In light of the deep sins of his generation, the Bible states that Noah found grace in the eyes of the Lord. This is the first time the word grace is mentioned in the Bible (Gen. 6:8). Mankind had come to complete insensitivity to divine influences. Hence, God’s Spirit was to be withdrawn. But Noah, in finding grace in the eyes of God, was found as a just man, upright, declared righteous by God. He was perfect, complete, and whole in the various compartments of his life. This does not mean sinless, but he was a man of maturity while living in such a godless, compromising world. He lived through several generations and saw the mixing of the seeds through that time period. But his heart before God was perfect. He had only one wife, and he walked in the legacy of his fathers (5:22). He was a preacher of righteousness (2 Pet. 2:5), and he announced the coming of the judgment flood (Heb. 11:7).

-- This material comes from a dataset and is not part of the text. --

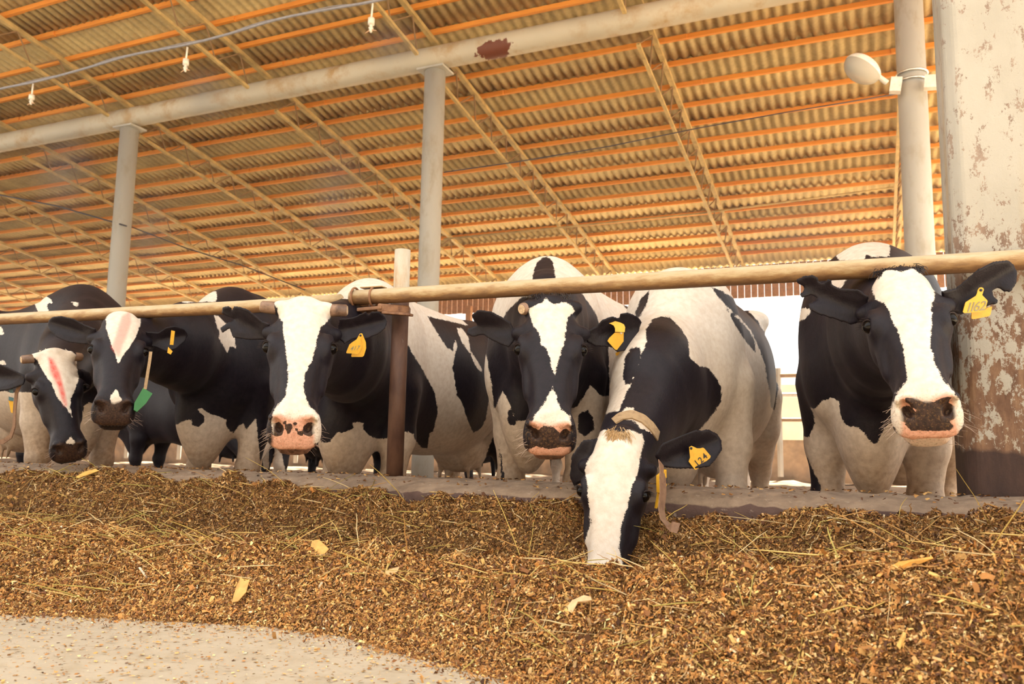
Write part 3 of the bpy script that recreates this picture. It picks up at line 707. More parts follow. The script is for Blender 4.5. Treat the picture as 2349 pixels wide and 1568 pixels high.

In a time when ungodliness was the hallmark of man’s heart, Noah was found “fearing” God (Heb. 11:7), or “godly.” He responded to that “fear” before the Lord and “prepared an ark to the saving of his house.” He was a man committed to the preservation of the seed! We need to be found as a Noah who had faith in his God when it was not found in anyone else in that last generation before the Flood (Luke 18:8).

In these days when the flesh has become the central attraction to the world and the institutional Church, may God enable us to keep our eyes upon the Saviour and His Word. May we pray for godliness in these days of deep ungodliness. In this end time, may we long to know the fairness described in Song of Solomon 4:1—the beauty of Christ in the yielded human life.